Elio nella sua sensualità, già da ragazzo mi aveva fatto capire una cosa importantissima: è fondamentale avere un rapporto fisico, di odio e amore, con le proprie opere, Elio afferrava energicamente le sue tele fresche di colore, i suoi disegni, i suoi collage bellissimi, delicati come fiori, con le sue “manacce” senza curarsi di sporcarli o scrostarli, istintivamente consapevole della precarietà, della vanità di ogni fare. Ho ritrovato molti anni dopo, con piacere, lo stesso modo di trattare le proprie stampe in un altro grande artista molto amato da Elio: Mario Giacomelli.
Quest’anno Elio compie ottant’anni, ed io ne faccio quaranta.
Mi viene in mente che sono più di vent’anni che continuiamo a fare sempre gli stessi itinerari, nelle nostre sortite mattutine, sui colli intorno a Pescara, tra Spoltore, Montesilvano Colle e Cappelle.
Noi siamo sempre gli stessi, ma il paesaggio, inevitabilmente è cambiato. E questo ci ferisce profondamente, e c’indigniamo per la speculazione edilizia che è ormai incontenibile. Queste cose ci fanno male, ci mortificano. E ci fa dire, ma allora siamo noi che abbiamo sbagliato tutto?!
Rimettersi in discussione è sempre giusto, ad ogni età, ma io penso che sulle cose fondamentali non ci siamo sbagliati. Elio Di Blasio ha creduto nel suo talento, nel suo amore per la bellezza, per la giustizia e ha operato di conseguenza. La nostra amica Rita Ciprelli sosteneva che non c’è niente di più triste e distruttivo di un artista che non metta al primo posto, nella scala dei valori, dopo i valori morali dell’onestà e della giustizia, l’arte; anche prima della famiglia e dei propri figli.
Questo è il destino dell’artista, questa è la nostra croce.
Elio ha sofferto e soffre, il suo dimorfismo esistenziale. L’uomo e l’artista si fronteggiano.
La scelta etica e la scelta estetica.
Molti suoi vecchi compagni di viaggio non hanno avuto dubbi: ora sono ricchi e famosi.

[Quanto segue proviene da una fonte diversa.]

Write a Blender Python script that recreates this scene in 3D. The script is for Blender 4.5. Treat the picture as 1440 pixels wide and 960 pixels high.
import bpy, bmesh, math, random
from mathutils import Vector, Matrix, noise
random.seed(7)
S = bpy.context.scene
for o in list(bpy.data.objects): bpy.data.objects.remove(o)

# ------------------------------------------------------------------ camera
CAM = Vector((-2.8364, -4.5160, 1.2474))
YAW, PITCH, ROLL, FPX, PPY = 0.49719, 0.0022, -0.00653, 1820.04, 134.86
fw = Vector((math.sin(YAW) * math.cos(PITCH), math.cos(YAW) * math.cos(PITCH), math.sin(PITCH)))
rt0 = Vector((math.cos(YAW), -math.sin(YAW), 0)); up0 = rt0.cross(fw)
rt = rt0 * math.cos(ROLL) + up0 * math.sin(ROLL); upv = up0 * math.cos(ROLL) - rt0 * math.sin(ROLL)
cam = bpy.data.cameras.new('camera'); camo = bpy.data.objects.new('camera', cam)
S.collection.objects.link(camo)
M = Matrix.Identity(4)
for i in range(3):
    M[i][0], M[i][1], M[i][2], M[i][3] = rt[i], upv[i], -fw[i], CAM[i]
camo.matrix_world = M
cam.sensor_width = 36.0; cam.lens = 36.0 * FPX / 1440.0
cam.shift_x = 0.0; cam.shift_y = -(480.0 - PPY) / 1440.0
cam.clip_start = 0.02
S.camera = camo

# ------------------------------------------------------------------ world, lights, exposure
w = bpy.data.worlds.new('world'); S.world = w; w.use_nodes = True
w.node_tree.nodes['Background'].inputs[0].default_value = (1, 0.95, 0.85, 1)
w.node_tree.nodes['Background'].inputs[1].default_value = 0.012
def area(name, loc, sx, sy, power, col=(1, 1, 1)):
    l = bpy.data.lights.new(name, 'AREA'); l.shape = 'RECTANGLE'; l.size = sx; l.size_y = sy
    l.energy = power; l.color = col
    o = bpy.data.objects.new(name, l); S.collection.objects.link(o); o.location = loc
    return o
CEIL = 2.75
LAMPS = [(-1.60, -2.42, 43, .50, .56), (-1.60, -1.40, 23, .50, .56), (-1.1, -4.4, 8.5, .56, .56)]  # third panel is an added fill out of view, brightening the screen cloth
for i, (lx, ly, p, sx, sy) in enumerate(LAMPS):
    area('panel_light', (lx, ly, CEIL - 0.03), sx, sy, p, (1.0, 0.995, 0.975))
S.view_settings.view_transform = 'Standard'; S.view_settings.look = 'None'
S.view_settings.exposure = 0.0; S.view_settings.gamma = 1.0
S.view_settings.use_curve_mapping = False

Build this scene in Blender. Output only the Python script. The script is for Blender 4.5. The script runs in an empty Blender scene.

Elio di Blasio ha scelto l’onestà morale e intellettuale, la giustizia e la coerenza. Ha scelto di essere se stesso.
L’arte, un dono del dio.
Molti anni fa, lo accompagnai a far visita alla madre e mi colpì la tenerezza che questa donna aveva per il figlio, come se fosse ancora un bambino piccolo. Conservava i suoi primi disegni, qualche ritratto, tra i quali un disegno a pastello da un’immagine di Ingrid Bergman giovanissima, paesaggi molto delicati, secondo uno stile figurativo che Elio non avrebbe più utilizzato, sebbene ogni tanto ne senta la nostalgia. Elio sapeva disegnare, mi diceva con orgoglio la mamma, mentre lui non sentiva. E capivo che agli occhi della mamma, lui non era l’artista affermato, ma ancora il bambino che giocava con le matite colorate. L’amore di una madre cerca disperatamente di sottrarre il figliolo al Tempo.
Ma il Tempo fluisce, in ogni caso. E deposita segni come fa Elio.
Quando lo osservo mentre spolvera, felice, la sua polvere di marmo sopra le tele, come un demiurgo, un Padre buono che semina fiducioso, mi commuovo. Quel gesto è il Gesto. Da quel gesto Elio ha tratto la sua vita, con quel gesto lui la restituisce al mondo.
Come ogni artista egli ha donato se stesso.